Archaeologists discover new treasures from flourishing Minoan Settlement on Crete

Minoan settlement

1562856 LASITHI

The Greek Ministry of Culture announced that archaeologists have discovered large quantities of murex seashells and Minoan-era buildings during excavations conducted by Lasithi Antiquities Ephorate on the western part of the islet Chryssi, a municipality of Ierapetra, eastern Crete.

The great discoveries on the Minoan settlement with a flourishing economy also included ancient tanks built of stone to cultivate marine species.

Greece’s Culture Ministry said that the numerous broken murex shells used to produce purple paint were found in the residences' rooms, proving that the industrial production of the purple dye was developed even earlier than first thought and later used for Minoan constructions on the island.


"The superficial research conducted in the period 2008-2011 brought to light indications of human activity and settlement from the Bronze Age while the systematic excavation in 2018 and 2019 on Chryssi, carried out by the head of Lassithi Antiquities Ephorate Chryssa Sofianou, unearthed a big building with many rooms which were inhabited without interruption in the Early Minoan to Late Minoan Era," and particularly around 1800-1500 BC, the Ministry said.
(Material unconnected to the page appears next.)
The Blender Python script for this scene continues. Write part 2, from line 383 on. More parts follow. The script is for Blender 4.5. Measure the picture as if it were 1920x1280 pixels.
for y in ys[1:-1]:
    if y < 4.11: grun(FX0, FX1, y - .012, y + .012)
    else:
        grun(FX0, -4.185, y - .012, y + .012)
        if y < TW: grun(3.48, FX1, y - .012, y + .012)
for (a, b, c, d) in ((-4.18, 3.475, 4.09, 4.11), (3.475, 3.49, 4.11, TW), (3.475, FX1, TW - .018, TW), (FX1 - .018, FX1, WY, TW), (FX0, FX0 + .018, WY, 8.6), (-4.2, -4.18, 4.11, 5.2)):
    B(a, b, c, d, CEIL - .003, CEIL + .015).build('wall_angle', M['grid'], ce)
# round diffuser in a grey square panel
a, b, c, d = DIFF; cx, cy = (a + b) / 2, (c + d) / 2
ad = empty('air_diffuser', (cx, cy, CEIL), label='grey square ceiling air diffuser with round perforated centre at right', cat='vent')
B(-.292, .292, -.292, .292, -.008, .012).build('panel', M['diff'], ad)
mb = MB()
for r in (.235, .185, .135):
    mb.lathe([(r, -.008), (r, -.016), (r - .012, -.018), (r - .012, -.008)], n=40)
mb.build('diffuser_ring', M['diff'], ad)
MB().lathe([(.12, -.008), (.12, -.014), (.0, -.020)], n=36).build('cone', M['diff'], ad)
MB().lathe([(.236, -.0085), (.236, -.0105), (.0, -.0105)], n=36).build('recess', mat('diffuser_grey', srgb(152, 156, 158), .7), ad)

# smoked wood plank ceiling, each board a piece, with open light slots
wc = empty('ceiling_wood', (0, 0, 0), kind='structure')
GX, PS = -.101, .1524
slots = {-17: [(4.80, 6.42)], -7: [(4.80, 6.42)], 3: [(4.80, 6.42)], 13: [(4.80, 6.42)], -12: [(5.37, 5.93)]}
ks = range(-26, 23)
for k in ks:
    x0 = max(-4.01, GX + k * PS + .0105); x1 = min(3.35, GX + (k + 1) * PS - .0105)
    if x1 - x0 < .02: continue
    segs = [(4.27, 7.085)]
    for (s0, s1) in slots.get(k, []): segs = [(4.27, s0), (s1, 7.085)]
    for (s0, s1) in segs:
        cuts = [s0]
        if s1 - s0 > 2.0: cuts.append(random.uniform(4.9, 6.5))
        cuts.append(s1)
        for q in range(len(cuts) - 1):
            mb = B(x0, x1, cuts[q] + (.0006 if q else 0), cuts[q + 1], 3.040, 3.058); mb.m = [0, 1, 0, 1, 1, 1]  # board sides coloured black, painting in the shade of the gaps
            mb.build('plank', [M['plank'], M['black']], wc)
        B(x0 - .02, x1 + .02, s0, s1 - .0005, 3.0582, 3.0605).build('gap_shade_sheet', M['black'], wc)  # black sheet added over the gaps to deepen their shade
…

Two of the rooms contained 'treasures' with objects made of glass, metal and semi-precious stones. The first one was found in 2018 and is said to have probably been used as a warehouse. It contained a golden ring, 26 golden beads and a golden bracelet, a silver bead, 5 copper ones and a copper ring sling along with a large number of glass beads of various shapes, four of the so-called Egypt blue, 10 from lapis lazuli, one from amethyst and 20 from carnelian, a seal made of agate with the picture of a ship that its stern had the form of an animal's head and a stone amulet with the shape of a monkey.



In 2019's excavations another 'treasury' was found that included a big saw and three vases, all made of copper. Their total weight was 68 kilos. It is one of the largest found on Crete so far. Inside a vase they also found part of a talent made of tin. A talent made of tin is an extremely rare find, and it is just the second found on Crete.

Archaeologists said that the findings date back to approximately 1500 BC and it is believed that they belonged to aristocratic members of society.